Monday, September 23, 2019

Review: 'The Water Dancer'

The Water Dancer
By Ta-Nehisi Coates
Literary Fiction
September 2019
One World
ISBN: 978-0399590597



A child born in slavery, tasked with watching over his white half-brother, who has inherited gifts from his mother's side that draw the attention of both the slave owners and those in the Underground, is the teller of his own tale in Ta-Nehisi Coates's first novel, The Water Dancer.

The novel begins with a carriage ride over a bridge at night in which his brother and owner-to-be Maynard, drowns and Hiram Walker sees a vision of his ancestress, a fabled water dancer. Hiram lives after seeing a blue light and the lives of everyone changes:

There was peace in that blue light, more peace than sleep itself, and more than that; there was freedom and I knew that the elders had not lied, that there really was a home-place of our own, a life beyond the Task, where every moment is as daybreak over mountains. And so great was this freedom that I became aware of a nagging weight that I had always taken as unchangeable, a weight that now proposed to follow me into the forever. I turned, and in my wake, I saw the weight, and the weight was my brother, howling, thrashing, screaming, pleading for his life.

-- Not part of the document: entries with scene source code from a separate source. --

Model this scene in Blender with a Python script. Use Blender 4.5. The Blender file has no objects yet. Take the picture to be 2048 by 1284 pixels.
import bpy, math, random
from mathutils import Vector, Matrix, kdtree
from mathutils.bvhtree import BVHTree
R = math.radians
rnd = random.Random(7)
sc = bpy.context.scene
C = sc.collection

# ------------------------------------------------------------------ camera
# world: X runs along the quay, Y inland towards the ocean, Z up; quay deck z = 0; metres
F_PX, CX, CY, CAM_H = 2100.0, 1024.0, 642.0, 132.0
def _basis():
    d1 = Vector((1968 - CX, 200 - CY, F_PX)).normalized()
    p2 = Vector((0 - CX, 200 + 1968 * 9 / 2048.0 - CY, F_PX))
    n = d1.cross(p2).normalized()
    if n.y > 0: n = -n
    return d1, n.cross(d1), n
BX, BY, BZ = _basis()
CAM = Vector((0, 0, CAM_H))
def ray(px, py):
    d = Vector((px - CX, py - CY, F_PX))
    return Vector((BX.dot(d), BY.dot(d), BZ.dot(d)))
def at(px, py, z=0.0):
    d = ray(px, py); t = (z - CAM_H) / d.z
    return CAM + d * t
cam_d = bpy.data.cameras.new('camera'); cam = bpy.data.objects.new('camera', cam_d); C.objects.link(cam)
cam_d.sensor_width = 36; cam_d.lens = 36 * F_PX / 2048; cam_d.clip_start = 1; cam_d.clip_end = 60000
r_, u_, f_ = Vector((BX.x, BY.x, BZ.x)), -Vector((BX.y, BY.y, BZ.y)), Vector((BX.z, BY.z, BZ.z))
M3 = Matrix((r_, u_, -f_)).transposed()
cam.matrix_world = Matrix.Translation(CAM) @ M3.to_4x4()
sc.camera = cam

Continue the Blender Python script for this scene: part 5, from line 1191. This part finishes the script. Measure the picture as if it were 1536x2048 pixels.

After losing his own mother, Hiram decides to adopt Thena as his new, well, if not quite mother, a close resemblance. Thena is wise, doesn't coddle and is someone Hiram should have listened to when he dared to dream of a different life. Hiram's gifts for memory and mimicry draw the attention of his father, who tasks his young son with looking over the scion of the house. Maynard is a classic rich child, not respected by the rest of the Quality and determined to stand out. His fiance, a wealthy young woman, will continue to play a role in Hiram's life.

After Maynard's death, his fiance still wants to buy Hiram as part of the now-defunct marriage settlement. Hiram, nearly 20 years old, begins to dream of freedom when a young woman captures his attention and appears to have feelings for him.

Things don't go as Hiram plans. He thought his life was hard before, but it's nothing compared to what he will face. And the differences he will make in the lives of others.

Hiram's journey wends it way through the myriad ways in which enslaved folk lived their lives, whether in the South or North, in places like Virginia, where even "freed" people knew their place and Philadelphia, where freedom only lasted as long as a body was not grabbed and placed in chains.

Trust is not given easily and for good reason. People have to prove themselves time and again, and they are tested time and again. There were times it was infuriating to read about Hiram being tested by those who were supposed to be against slavery. Hiram's journey is literally the hero's journey, in which he must prove himself again and again.

Although Coates has been a strong voice in reporting and commentary, this is his first foray into fiction that is not a comic book. Even using the voice of a character, the voice of Coates is easily recognizable from such works as his articles for The Atlantic and his masterwork, Between the World and Me. When Hiram waxes eloquently about his station in life, or the system under which he and his people strive, it is easy to hear Coates saying the words. With the use of magic realism in the story, to fully realize the dreams and desires of a Tasked people, The Water Dancer could only be his work.

The way Hiram sees the "Quality" folk, the slave owners, is searing commentary that lasts today about the elites:

The masters could not bring water to boil, harness a horse, nor strap their own drawers without us. We were better than them -- we had to be. ... even my own intelligence was unexceptional, for you could not set eyes anywhere on Lockless and not see the genius of its makers -- genius in the hands that carved out the columns of the portico, genius in the songs that evoked, even in the whites, the deepest of joys and sorrows, genius in the men who made the fiddle strings whine and trill at their dances, genius in the bouquet of flavors served up from the kitchen, genius in all our lost ...

It is not a novel to rush through, although there are page-turning sections as if this was a thriller. Instead, let Hiram's experiences flow over and be willing to dip into the enormity of what lives were like nearly 200 years ago. It helps those of us whose people did not suffer the enslavement of their bodies and the attempts to kill their souls understand how the legacy lives on today.